The Soviet Union was one of the world's most ethnically diverse countries, with more than 200 distinct ethnic groups within its borders. The total population was estimated at 293 million in 1991, having been the 3rd most populous nation after China and India for decades. In the last years of the Soviet Union, the majority of the population were Russians (50.78%), followed by Ukrainians (15.45%) and Uzbeks (5.84%). Other ethnic groups included Armenians, Azerbaijanis, Belarusians, Estonians, Georgians, Kazakhs, Kyrgyz, Latvians, Lithuanians, Moldovans, Tajiks, and Turkmen as well as Abkhaz, Adyghes, Aleuts, Assyrians, Avars, Bashkirs, Bulgarians, Buryats, Chechens, Chinese, Chuvash, Cossacks, Evenks, Finns, Gagauz, Germans, Greeks, Hungarians, Ingushes, Inuit, Jews, Kalmyks, Karakalpaks, Karelians, Kets, Koreans, Lezgins, Maris, Mongols, Mordvins, Nenetses, Ossetians, Poles, Roma, Romanians, Rusyns[citation needed], Tats, Tatars, Tuvans, Udmurts, Yakuts, and others. Mainly because of differences in birth rates among the Soviet nationalities, the share of the population that was Russian steadily declined in the post-World War II period.[23]

Nationalities

The extensive multinational empire that the Bolsheviks inherited after their revolution was created by Tsarist expansion over some four centuries. Some nationality groups came into the empire voluntarily, others were brought in by force. Russians[24], Belarusians and Ukrainians shared close cultural ties while, generally, the other subjects of the empire shared little in common — culturally, religiously, or linguistically. More often than not, two or more diverse nationalities were co-located on the same territory. Therefore, national antagonisms built up over the years not only against the Russians but often between some of the subject nations as well.
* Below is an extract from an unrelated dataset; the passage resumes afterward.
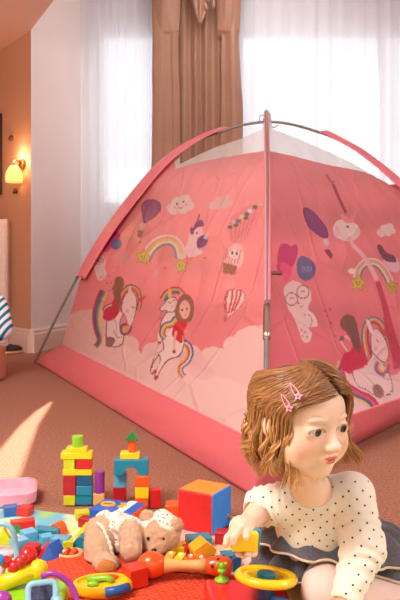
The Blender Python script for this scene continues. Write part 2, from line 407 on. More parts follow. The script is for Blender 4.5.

For many years, Soviet leaders maintained that the underlying causes of conflict between nationalities of the Soviet Union had been eliminated and that the Soviet Union consisted of a family of nations living harmoniously together. In the 1920s and early 1930s, the government conducted a policy of korenizatsiya (indigenization) of local governments in an effort to recruit non-Russians into the new Soviet political institutions and to reduce the conflict between Russians and the minority nationalities. One area in which the Soviet leaders made concessions perhaps more out of necessity than out of conviction, was language policy. To increase literacy and mass education, the government encouraged the development and publication in many of the "national languages" of the minority groups. While Russian became a required subject of study in all Soviet schools in 1938, in the mainly non-Russian areas the chief language of instruction was the local language or languages. This practice led to widespread bilingualism in the educated population, though among smaller nationalities and among elements of the population that were heavily affected by the immigration of Russians, linguistic assimilation also was common, in which the members of a given non-Russian nationality lost facility in the historic language of their group.[25]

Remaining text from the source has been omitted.